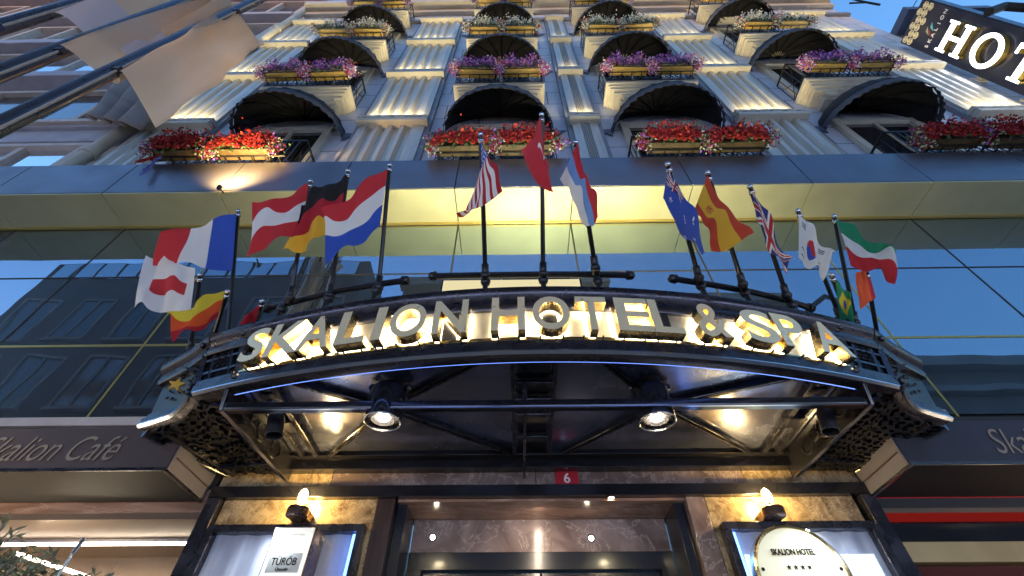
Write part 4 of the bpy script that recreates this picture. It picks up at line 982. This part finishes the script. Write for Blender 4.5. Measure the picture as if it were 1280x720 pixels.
# ================================================================ café awnings
for s in (-1, 1):
    xe = -2.63 if s < 0 else 2.86; xo = -9 if s < 0 else 9.5
    lab = 'brown café awning with pale italic lettering at the left' if s < 0 else 'dark café awning with pale italic lettering at the right'
    t = thing('cafe_awning', (xe, 0, 3.1), lab, 'awning', 'café awnings either side of the entrance')
    zb0 = PY(190, 587, -.58).z; zt0 = PY(150, 535, -.58).z; mb = MB()
    prof = [(xe, -.02, zb0), (xe, -.58, zb0), (xe, -.58, zt0), (xe, -.02, 3.72)]
    mb.prism(prof, (xo-xe, 0, 0)); mb.build('fabric', M['awnbrown' if s < 0 else 'awnnavy'], t, bevel=.004)
    sd = -s*.004
    mb = MB(); mb.prism([(xe+sd, -.02, zb0+.004), (xe+sd, -.575, zb0+.004), (xe+sd, -.575, zt0-.004), (xe+sd, -.02, 3.70)], (sd*2, 0, 0)); mb.build('side_panel', M['awngrey'], t)
    mb = MB(); mb.box(min(xe, xo), max(xe, xo), -.592, -.5805, zb0-.012, zb0+.012); mb.box(xe-.012, xe+.012, -.58, -.02, zb0-.014, zb0-.001); mb.build('edge_rail', M['chrome'] if s > 0 else M['steel'], t)
    mb = MB(); mb.box(xe+sd*4, xe+sd*6, -.55, -.06, zb0+.10, zb0+.108); mb.build('seam', M['awnbrown'], t)
    mb = MB(); mb.box(min(xe, xo)+.01, max(xe, xo)-.01, -.57, -.03, zb0-.006, zb0-.0025); mb.build('underside_shade', M['blackm'], t)  # matt black sheet standing in for the shade below the awning
    if s < 0: c0 = PY(-20, 560, -.585); c1 = PY(151, 560, -.585)
    else: c0 = PY(1238, 552, -.585); c1 = PY(1409, 552, -.585)
    mb = MB(); add_text(mb, 'Skalion Café', ((c0.x+c1.x)/2, -.584, (zb0+zt0)/2+(.0 if s < 0 else .0)), (1,0,0), (0,0,1), w=(c1.x-c0.x), h=.2, depth=.004, shear=.35, offset=-.006); mb.build('lettering', M['lettering'], t, normals=False)

# ================================================================ blade sign
t = thing('blade_sign', (11, -.1, 15.6), 'navy projecting hotel sign with white lit letters and gold lattice', 'sign')
A0 = PX(1125, 53.5, 11); zt = A0.z; yi = -.10; yo = -1.18; zb0 = zt-8.2
mb = MB(); mb.box(11, 11.22, yo, yi, zb0, zt); mb.build('board', M['signnavy'], t, bevel=.015)
mb = MB(); mb.box(10.985, 11.235, yo-.03, yo-.001, zb0, zt+.01); mb.build('edge_trim', M['steel'], t)
XS = 10.985
def sgn(y, z, r=0): return Vector((XS, y, z))
# outward (towards the street) is -y = letter up; text reads downward: right = -z
Up = Vector((0, -1, 0)); Rt = Vector((0, 0, -1))
def slab(mb, c, w, h, d0, d1, m): # c centre (y,z) ; w along Rt, h along Up
    mb.box(11-d1, 11-d0, c[0]-h/2, c[0]+h/2, c[1]-w/2, c[1]+w/2, m)
zH = PX(1196, 50, 10.95).z; PIT = zH-PX(1238, 62, 10.95).z; LS = 1.1; 
def lit_letter(ch, zc):
    yc = (yi+yo)/2+.0; hgt = .62*LS; face = MB(); body = MB(); th = .14
    def seg(r0, r1, u0, u1):   # r along text direction, u along letter up
        y_a, y_b = yc-u1, yc-u0
        z_a, z_b = zc-r1*LS, zc-r0*LS
        body.box(11-.12, 11-.002, y_a, y_b, z_a, z_b); face.box(11-.126, 11-.1205, y_a, y_b, z_a, z_b)
    h = hgt/2; w = .36
    if ch == 'H':
        for c in (-.23, .23): seg(c-.07, c+.07, -h+.055, h-.055); seg(c-.14, c+.14, -h, -h+.05); seg(c-.14, c+.14, h-.05, h)
        seg(-.155, .155, -.045, .045)
    elif ch == 'T':
        seg(-.07, .07, -h+.055, h-.085); seg(-.15, .15, -h, -h+.05); seg(-.32, .32, h-.08, h); seg(-.32, -.26, h-.2, h-.085); seg(.26, .32, h-.2, h-.085)
    elif ch == 'E':
        seg(-.22, -.08, -h+.06, h-.06); seg(-.28, .26, -h, -h+.055); seg(-.28, .26, h-.055, h); seg(-.075, .14, -.03, .03); seg(.2, .26, -h+.06, -h+.2); seg(.2, .26, h-.2, h-.06)
    elif ch == 'L':
        seg(-.18, -.04, -h+.06, h-.055); seg(-.26, .26, -h, -h+.055); seg(-.26, .04, h-.05, h); seg(.2, .26, -h+.06, -h+.22)
    else:
        N = 40; k = []
        def P_(a, rx, ry, dx): return Vector((dx, yc-ry*LS*sin(a), zc-rx*LS*cos(a)))
        for mbq, dd0, dd1 in ((body, 11-.002, 11-.12), (face, 11-.1205, 11-.126)):
            vs = []; fs = []
            for i in range(N):
                a = 2*pi*i/N
                vs += [P_(a, .37, .33, dd0), P_(a, .37, .33, dd1), P_(a, .24, .25, dd1), P_(a, .24, .25, dd0)]
            for i in range(N):
                j = (i+1) % N
                for q in range(4): fs.append((i*4+q, i*4+(q+1) % 4, j*4+(q+1) % 4, j*4+q))
            mbq.add(vs, fs)
    lo = body.build('letter', M['goldtrim'], t); face.build('lit_face', E_['white'], lo)
for i, ch in enumerate('HOTEL'): lit_letter(ch, zH-i*PIT)
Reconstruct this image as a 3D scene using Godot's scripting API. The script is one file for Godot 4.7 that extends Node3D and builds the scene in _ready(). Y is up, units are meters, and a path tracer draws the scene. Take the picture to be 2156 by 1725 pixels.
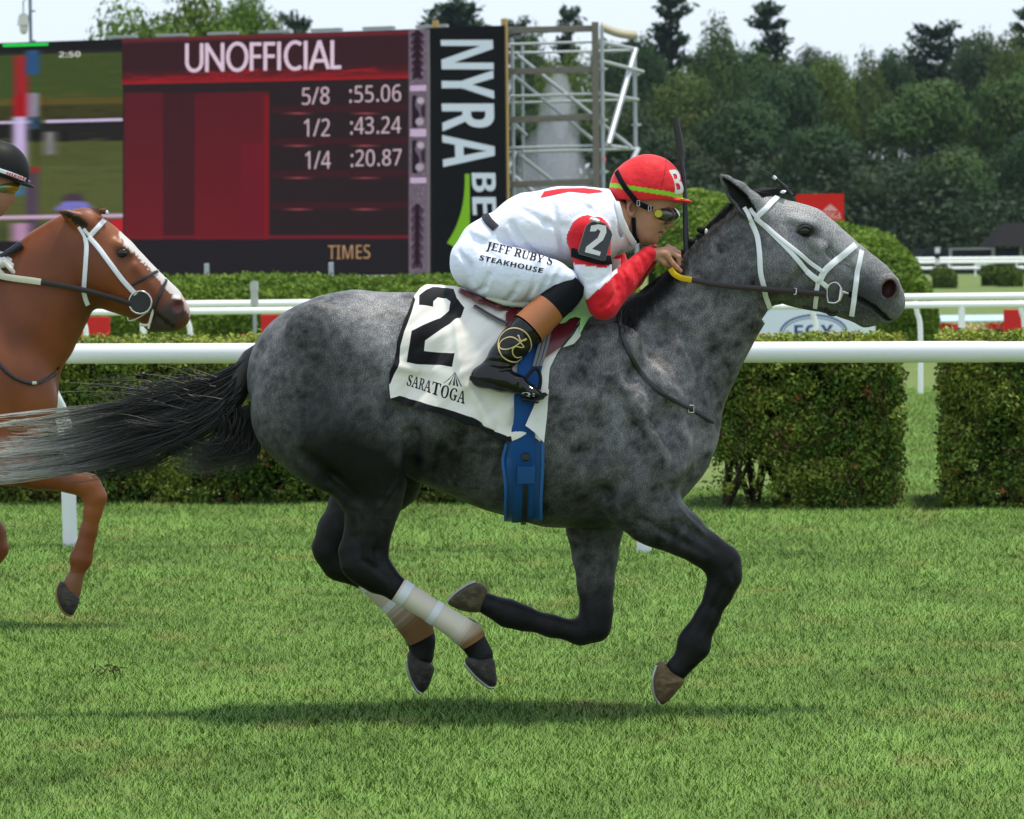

▬▬▬▬▬▬

▸ **Stated exercise**
Leave every image out, and retype the material exactly.

▸ **Exercise answer**
Write part 4 of the bpy script that recreates this picture. It picks up at line 982. This part finishes the script. Write for Blender 4.5. Measure the picture as if it were 1280x720 pixels.
# ================================================================ café awnings
for s in (-1, 1):
    xe = -2.63 if s < 0 else 2.86; xo = -9 if s < 0 else 9.5
    lab = 'brown café awning with pale italic lettering at the left' if s < 0 else 'dark café awning with pale italic lettering at the right'
    t = thing('cafe_awning', (xe, 0, 3.1), lab, 'awning', 'café awnings either side of the entrance')
    zb0 = PY(190, 587, -.58).z; zt0 = PY(150, 535, -.58).z; mb = MB()
    prof = [(xe, -.02, zb0), (xe, -.58, zb0), (xe, -.58, zt0), (xe, -.02, 3.72)]
    mb.prism(prof, (xo-xe, 0, 0)); mb.build('fabric', M['awnbrown' if s < 0 else 'awnnavy'], t, bevel=.004)
    sd = -s*.004
    mb = MB(); mb.prism([(xe+sd, -.02, zb0+.004), (xe+sd, -.575, zb0+.004), (xe+sd, -.575, zt0-.004), (xe+sd, -.02, 3.70)], (sd*2, 0, 0)); mb.build('side_panel', M['awngrey'], t)
    mb = MB(); mb.box(min(xe, xo), max(xe, xo), -.592, -.5805, zb0-.012, zb0+.012); mb.box(xe-.012, xe+.012, -.58, -.02, zb0-.014, zb0-.001); mb.build('edge_rail', M['chrome'] if s > 0 else M['steel'], t)
    mb = MB(); mb.box(xe+sd*4, xe+sd*6, -.55, -.06, zb0+.10, zb0+.108); mb.build('seam', M['awnbrown'], t)
    mb = MB(); mb.box(min(xe, xo)+.01, max(xe, xo)-.01, -.57, -.03, zb0-.006, zb0-.0025); mb.build('underside_shade', M['blackm'], t)  # matt black sheet standing in for the shade below the awning
    if s < 0: c0 = PY(-20, 560, -.585); c1 = PY(151, 560, -.585)
    else: c0 = PY(1238, 552, -.585); c1 = PY(1409, 552, -.585)
    mb = MB(); add_text(mb, 'Skalion Café', ((c0.x+c1.x)/2, -.584, (zb0+zt0)/2+(.0 if s < 0 else .0)), (1,0,0), (0,0,1), w=(c1.x-c0.x), h=.2, depth=.004, shear=.35, offset=-.006); mb.build('lettering', M['lettering'], t, normals=False)

# ================================================================ blade sign
t = thing('blade_sign', (11, -.1, 15.6), 'navy projecting hotel sign with white lit letters and gold lattice', 'sign')
A0 = PX(1125, 53.5, 11); zt = A0.z; yi = -.10; yo = -1.18; zb0 = zt-8.2
mb = MB(); mb.box(11, 11.22, yo, yi, zb0, zt); mb.build('board', M['signnavy'], t, bevel=.015)
mb = MB(); mb.box(10.985, 11.235, yo-.03, yo-.001, zb0, zt+.01); mb.build('edge_trim', M['steel'], t)
XS = 10.985
def sgn(y, z, r=0): return Vector((XS, y, z))
# outward (towards the street) is -y = letter up; text reads downward: right = -z
Up = Vector((0, -1, 0)); Rt = Vector((0, 0, -1))
def slab(mb, c, w, h, d0, d1, m): # c centre (y,z) ; w along Rt, h along Up
    mb.box(11-d1, 11-d0, c[0]-h/2, c[0]+h/2, c[1]-w/2, c[1]+w/2, m)
zH = PX(1196, 50, 10.95).z; PIT = zH-PX(1238, 62, 10.95).z; LS = 1.1; 
def lit_letter(ch, zc):
    yc = (yi+yo)/2+.0; hgt = .62*LS; face = MB(); body = MB(); th = .14
    def seg(r0, r1, u0, u1):   # r along text direction, u along letter up
        y_a, y_b = yc-u1, yc-u0
        z_a, z_b = zc-r1*LS, zc-r0*LS
        body.box(11-.12, 11-.002, y_a, y_b, z_a, z_b); face.box(11-.126, 11-.1205, y_a, y_b, z_a, z_b)
    h = hgt/2; w = .36
    if ch == 'H':
        for c in (-.23, .23): seg(c-.07, c+.07, -h+.055, h-.055); seg(c-.14, c+.14, -h, -h+.05); seg(c-.14, c+.14, h-.05, h)
        seg(-.155, .155, -.045, .045)
    elif ch == 'T':
        seg(-.07, .07, -h+.055, h-.085); seg(-.15, .15, -h, -h+.05); seg(-.32, .32, h-.08, h); seg(-.32, -.26, h-.2, h-.085); seg(.26, .32, h-.2, h-.085)
    elif ch == 'E':
        seg(-.22, -.08, -h+.06, h-.06); seg(-.28, .26, -h, -h+.055); seg(-.28, .26, h-.055, h); seg(-.075, .14, -.03, .03); seg(.2, .26, -h+.06, -h+.2); seg(.2, .26, h-.2, h-.06)
    elif ch == 'L':
        seg(-.18, -.04, -h+.06, h-.055); seg(-.26, .26, -h, -h+.055); seg(-.26, .04, h-.05, h); seg(.2, .26, -h+.06, -h+.22)
    else:
        N = 40; k = []
        def P_(a, rx, ry, dx): return Vector((dx, yc-ry*LS*sin(a), zc-rx*LS*cos(a)))
        for mbq, dd0, dd1 in ((body, 11-.002, 11-.12), (face, 11-.1205, 11-.126)):
            vs = []; fs = []
            for i in range(N):
                a = 2*pi*i/N
                vs += [P_(a, .37, .33, dd0), P_(a, .37, .33, dd1), P_(a, .24, .25, dd1), P_(a, .24, .25, dd0)]
            for i in range(N):
                j = (i+1) % N
                for q in range(4): fs.append((i*4+q, i*4+(q+1) % 4, j*4+(q+1) % 4, j*4+q))
            mbq.add(vs, fs)
    lo = body.build('letter', M['goldtrim'], t); face.build('lit_face', E_['white'], lo)
for i, ch in enumerate('HOTEL'): lit_letter(ch, zH-i*PIT)
Reconstruct this image as a 3D scene using Godot's scripting API. The script is one file for Godot 4.7 that extends Node3D and builds the scene in _ready(). Y is up, units are meters, and a path tracer draws the scene. Take the picture to be 2156 by 1725 pixels.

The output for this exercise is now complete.